Written By Sandeep Soni
In the last two years, Snapdeal has added over 60,00 new seller partners, who have added over 50 million new listings.
E-commerce marketplace Snapdeal, which is now making a healthy comeback after 2017 slowdown and an acquisition fallout with Flipkart, has raised undisclosed investment from Piramal Group’s executive director Anand Piramal. The investment has been made by Piramal in his personal capacity even as the company has strategically shifted from discount-driven strategy to focusing on value-conscious buyers living in areas beyond metros and tier-I cities. “Snapdeal’s sharp execution in bringing a great selection to the mass market segment in tier 2-3 cities has been quite successful,” said Piramal in a statement adding that Snapdeal’s revenues have grown rapidly since 2017 with profitable unit economics.
Snapdeal had called off its proposed merger around August 2017 with Flipkart for $850 million, a valuation that plummeted from $6.5-billion valuation in early 2016. Moreover, Amazon’s growing business in India had also displaced Snapdeal as the real competitor to Flipkart. However, instead of merging with Flipkart, Snapdeal tweaked its growth to focus on “value-conscious buyers — around 400 million that are still at an early stage of discovering and buying goods online,” according to Kunal Bahl wrote in a Linkedin post last week. This population mirrors the “selection found in the bazaars of India. This is a market worth nearly $163 billion and only about 1-2% of this is online,” Bahl had said announcing Snapdeal’s audited financial results for FY19.

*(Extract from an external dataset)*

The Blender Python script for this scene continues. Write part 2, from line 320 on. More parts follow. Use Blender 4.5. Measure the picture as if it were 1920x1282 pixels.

“The inflection point in Snapdeal’s journey was when they stepped back from the cut-throat competition that was happening between them, Amazon, and Flipkart in 2017. Snapdeal took that decision when they had little cash in the bank. It was a hard time to take that decision because any other alternative strategy would have also needed capital. So they took that decision to focus on core business,” Devangshu Dutta, CEO at retail consultancy Third Eyesight had told Financial Express Online.
Snapdeal’s consolidated revenues grew to Rs 925.3 Crores in FY19 vis-a-vis Rs 535.9 in FY18, marking a sharp increase of nearly 73% in a 12-month period. Moreover, its losses shrunk by nearly 71 per cent from Rs 611 crore to Rs 186 crore in FY19. Its traffic also grew 2.3X to 70 million unique monthly users even as the number of transacting users grew 2.2X in the last 12 months. Anand Piramal’s support to Snapdeal’s turnaround comes “from his own experiences of building and operating large companies in competitive sectors like real estate and financial services,” Bahl said.
The company’s over 80 per cent users come from India’s small towns and added more than 60,000 sellers with over 50 million new listings. Overall Snapdeal has over 5 lakh sellers and more than 200 million listings on its marketplace.